● **Your instructions**:
Reproduce exactly the lines below, from the first through the one containing "mm = (back or", and nothing more.

◆ ◆ ◆ ◆

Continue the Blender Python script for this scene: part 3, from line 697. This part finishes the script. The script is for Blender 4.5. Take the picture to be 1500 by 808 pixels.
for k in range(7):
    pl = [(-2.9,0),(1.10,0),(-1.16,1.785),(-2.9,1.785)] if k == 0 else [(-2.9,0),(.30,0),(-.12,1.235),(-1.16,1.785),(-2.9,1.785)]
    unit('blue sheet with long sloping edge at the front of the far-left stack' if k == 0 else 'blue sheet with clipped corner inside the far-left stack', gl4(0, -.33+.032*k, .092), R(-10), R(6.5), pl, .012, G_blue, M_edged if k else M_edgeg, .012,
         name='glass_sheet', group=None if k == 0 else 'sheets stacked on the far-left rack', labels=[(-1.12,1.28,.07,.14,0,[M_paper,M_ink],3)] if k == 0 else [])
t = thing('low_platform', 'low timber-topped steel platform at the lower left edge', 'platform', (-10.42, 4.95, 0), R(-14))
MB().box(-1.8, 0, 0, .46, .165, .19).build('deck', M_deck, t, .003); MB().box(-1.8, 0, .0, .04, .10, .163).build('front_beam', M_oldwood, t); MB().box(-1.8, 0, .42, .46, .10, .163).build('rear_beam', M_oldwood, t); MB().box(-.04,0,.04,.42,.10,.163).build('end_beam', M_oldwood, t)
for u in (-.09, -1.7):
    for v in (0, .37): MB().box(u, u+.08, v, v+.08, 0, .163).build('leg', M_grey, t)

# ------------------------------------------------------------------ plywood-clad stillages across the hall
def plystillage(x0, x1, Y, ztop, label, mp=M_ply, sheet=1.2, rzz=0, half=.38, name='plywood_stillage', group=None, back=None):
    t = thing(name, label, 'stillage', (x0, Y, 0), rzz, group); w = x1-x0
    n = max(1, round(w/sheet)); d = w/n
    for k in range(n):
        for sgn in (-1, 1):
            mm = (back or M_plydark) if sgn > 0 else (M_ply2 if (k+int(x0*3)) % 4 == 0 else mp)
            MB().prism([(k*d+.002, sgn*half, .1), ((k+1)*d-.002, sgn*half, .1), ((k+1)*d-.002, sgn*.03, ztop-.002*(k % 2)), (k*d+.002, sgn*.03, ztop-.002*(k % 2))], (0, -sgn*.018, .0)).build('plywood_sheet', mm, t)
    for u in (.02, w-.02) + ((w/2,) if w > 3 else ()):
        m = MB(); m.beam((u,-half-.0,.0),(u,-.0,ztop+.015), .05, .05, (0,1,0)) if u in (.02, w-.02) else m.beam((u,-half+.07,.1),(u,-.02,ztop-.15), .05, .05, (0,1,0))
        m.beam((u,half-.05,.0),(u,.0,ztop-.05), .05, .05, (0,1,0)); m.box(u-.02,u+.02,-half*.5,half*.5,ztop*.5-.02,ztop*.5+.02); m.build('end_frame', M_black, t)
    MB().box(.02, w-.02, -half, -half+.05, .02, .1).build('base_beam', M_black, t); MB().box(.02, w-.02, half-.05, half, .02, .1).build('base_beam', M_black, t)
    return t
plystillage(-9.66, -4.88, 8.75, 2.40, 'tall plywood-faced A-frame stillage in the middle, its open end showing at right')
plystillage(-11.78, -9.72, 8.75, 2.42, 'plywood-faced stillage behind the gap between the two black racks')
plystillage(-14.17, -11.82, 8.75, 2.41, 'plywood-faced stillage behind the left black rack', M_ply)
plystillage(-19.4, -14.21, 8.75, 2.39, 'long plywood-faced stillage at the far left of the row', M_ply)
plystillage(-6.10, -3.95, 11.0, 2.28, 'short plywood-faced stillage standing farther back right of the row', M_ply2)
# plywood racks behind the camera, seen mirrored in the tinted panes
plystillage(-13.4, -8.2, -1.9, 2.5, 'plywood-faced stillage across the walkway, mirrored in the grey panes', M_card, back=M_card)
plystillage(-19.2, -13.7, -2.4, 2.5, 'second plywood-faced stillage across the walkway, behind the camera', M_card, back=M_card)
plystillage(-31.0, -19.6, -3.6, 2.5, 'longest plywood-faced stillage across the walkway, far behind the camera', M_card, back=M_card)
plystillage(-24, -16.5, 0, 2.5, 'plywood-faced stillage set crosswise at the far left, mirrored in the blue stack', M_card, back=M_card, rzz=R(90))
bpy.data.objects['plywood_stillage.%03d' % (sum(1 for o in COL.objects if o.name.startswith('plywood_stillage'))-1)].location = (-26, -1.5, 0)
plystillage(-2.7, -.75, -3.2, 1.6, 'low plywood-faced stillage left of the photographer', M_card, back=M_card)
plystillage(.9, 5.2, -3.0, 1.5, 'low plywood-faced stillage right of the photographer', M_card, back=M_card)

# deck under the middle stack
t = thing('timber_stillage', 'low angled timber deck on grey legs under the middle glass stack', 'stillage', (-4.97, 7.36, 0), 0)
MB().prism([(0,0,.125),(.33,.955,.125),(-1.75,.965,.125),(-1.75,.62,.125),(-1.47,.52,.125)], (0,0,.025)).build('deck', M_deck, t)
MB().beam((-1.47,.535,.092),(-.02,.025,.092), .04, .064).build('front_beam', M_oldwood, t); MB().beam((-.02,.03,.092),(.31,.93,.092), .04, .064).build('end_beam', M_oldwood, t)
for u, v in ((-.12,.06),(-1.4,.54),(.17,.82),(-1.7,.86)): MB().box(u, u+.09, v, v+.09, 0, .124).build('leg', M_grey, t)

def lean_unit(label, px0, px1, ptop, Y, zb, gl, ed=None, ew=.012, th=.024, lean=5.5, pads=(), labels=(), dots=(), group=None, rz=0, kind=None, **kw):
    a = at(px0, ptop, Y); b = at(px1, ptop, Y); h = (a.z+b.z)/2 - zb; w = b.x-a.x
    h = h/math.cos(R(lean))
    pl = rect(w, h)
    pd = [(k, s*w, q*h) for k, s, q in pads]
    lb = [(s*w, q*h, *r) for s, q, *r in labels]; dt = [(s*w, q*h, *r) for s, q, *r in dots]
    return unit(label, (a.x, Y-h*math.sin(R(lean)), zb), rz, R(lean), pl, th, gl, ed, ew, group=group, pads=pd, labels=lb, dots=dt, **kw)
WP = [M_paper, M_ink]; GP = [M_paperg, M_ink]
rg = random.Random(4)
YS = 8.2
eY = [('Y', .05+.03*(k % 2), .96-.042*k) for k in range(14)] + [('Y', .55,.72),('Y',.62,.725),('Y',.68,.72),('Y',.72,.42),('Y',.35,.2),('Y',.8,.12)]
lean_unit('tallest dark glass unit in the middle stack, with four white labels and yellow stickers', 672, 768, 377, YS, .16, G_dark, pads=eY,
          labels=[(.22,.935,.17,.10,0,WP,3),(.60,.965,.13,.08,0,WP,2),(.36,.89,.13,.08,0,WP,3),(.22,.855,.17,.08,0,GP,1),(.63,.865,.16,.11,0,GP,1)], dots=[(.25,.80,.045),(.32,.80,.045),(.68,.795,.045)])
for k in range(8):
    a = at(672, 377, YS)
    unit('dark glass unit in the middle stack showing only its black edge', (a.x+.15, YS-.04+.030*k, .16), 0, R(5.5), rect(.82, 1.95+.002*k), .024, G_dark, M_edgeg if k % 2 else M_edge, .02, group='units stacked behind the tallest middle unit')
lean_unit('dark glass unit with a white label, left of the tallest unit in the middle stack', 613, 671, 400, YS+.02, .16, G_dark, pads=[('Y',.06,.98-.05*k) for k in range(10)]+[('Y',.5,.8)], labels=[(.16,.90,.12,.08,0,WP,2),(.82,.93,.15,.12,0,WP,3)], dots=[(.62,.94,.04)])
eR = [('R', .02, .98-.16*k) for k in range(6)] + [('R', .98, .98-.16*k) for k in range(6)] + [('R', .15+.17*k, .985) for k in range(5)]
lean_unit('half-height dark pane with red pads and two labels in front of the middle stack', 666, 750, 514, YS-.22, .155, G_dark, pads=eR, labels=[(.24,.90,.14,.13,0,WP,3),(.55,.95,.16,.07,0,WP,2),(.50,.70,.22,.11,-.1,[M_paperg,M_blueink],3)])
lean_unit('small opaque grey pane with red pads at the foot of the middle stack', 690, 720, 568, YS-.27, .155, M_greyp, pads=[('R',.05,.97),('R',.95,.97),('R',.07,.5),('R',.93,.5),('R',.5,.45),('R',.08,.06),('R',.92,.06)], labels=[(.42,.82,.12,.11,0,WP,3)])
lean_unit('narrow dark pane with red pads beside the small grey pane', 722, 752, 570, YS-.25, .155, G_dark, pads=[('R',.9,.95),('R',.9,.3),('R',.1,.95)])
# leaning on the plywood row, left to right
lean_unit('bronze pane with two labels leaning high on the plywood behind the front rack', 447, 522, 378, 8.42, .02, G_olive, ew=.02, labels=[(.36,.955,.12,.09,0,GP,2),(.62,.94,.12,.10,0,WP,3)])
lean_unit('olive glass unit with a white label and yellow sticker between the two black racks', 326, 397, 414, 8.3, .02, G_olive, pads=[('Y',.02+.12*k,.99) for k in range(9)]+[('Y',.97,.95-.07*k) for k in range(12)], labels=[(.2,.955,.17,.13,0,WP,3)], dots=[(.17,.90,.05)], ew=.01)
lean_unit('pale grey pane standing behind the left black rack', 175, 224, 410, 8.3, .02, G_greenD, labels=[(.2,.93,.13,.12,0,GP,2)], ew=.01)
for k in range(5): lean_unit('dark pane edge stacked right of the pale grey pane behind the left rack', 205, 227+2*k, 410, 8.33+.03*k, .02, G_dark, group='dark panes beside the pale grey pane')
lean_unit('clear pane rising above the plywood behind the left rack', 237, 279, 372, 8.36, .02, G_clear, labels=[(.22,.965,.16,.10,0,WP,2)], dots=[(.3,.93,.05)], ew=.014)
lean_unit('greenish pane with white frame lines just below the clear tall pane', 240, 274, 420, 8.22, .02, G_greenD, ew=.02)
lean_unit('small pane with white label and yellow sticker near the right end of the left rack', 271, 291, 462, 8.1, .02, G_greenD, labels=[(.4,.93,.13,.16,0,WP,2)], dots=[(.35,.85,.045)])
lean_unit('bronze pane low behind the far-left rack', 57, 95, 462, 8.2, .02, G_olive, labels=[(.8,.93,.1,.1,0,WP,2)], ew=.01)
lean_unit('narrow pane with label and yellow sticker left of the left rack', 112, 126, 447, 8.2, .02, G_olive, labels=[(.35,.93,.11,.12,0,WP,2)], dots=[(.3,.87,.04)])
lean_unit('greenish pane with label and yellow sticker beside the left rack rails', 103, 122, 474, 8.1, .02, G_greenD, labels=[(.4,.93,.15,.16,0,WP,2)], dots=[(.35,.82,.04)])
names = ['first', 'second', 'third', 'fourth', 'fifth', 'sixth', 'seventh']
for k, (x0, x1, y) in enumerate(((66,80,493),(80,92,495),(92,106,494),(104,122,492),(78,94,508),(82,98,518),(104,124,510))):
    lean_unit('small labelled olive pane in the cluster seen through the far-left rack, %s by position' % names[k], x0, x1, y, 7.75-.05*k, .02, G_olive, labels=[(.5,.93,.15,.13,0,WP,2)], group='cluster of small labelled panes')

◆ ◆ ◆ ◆

● **Answer to this exercise**:
Continue the Blender Python script for this scene: part 3, from line 697. This part finishes the script. The script is for Blender 4.5. Take the picture to be 1500 by 808 pixels.
for k in range(7):
    pl = [(-2.9,0),(1.10,0),(-1.16,1.785),(-2.9,1.785)] if k == 0 else [(-2.9,0),(.30,0),(-.12,1.235),(-1.16,1.785),(-2.9,1.785)]
    unit('blue sheet with long sloping edge at the front of the far-left stack' if k == 0 else 'blue sheet with clipped corner inside the far-left stack', gl4(0, -.33+.032*k, .092), R(-10), R(6.5), pl, .012, G_blue, M_edged if k else M_edgeg, .012,
         name='glass_sheet', group=None if k == 0 else 'sheets stacked on the far-left rack', labels=[(-1.12,1.28,.07,.14,0,[M_paper,M_ink],3)] if k == 0 else [])
t = thing('low_platform', 'low timber-topped steel platform at the lower left edge', 'platform', (-10.42, 4.95, 0), R(-14))
MB().box(-1.8, 0, 0, .46, .165, .19).build('deck', M_deck, t, .003); MB().box(-1.8, 0, .0, .04, .10, .163).build('front_beam', M_oldwood, t); MB().box(-1.8, 0, .42, .46, .10, .163).build('rear_beam', M_oldwood, t); MB().box(-.04,0,.04,.42,.10,.163).build('end_beam', M_oldwood, t)
for u in (-.09, -1.7):
    for v in (0, .37): MB().box(u, u+.08, v, v+.08, 0, .163).build('leg', M_grey, t)

# ------------------------------------------------------------------ plywood-clad stillages across the hall
def plystillage(x0, x1, Y, ztop, label, mp=M_ply, sheet=1.2, rzz=0, half=.38, name='plywood_stillage', group=None, back=None):
    t = thing(name, label, 'stillage', (x0, Y, 0), rzz, group); w = x1-x0
    n = max(1, round(w/sheet)); d = w/n
    for k in range(n):
        for sgn in (-1, 1):
            mm = (back or M_plydark) if sgn > 0 else (M_ply2 if (k+int(x0*3)) % 4 == 0 else mp)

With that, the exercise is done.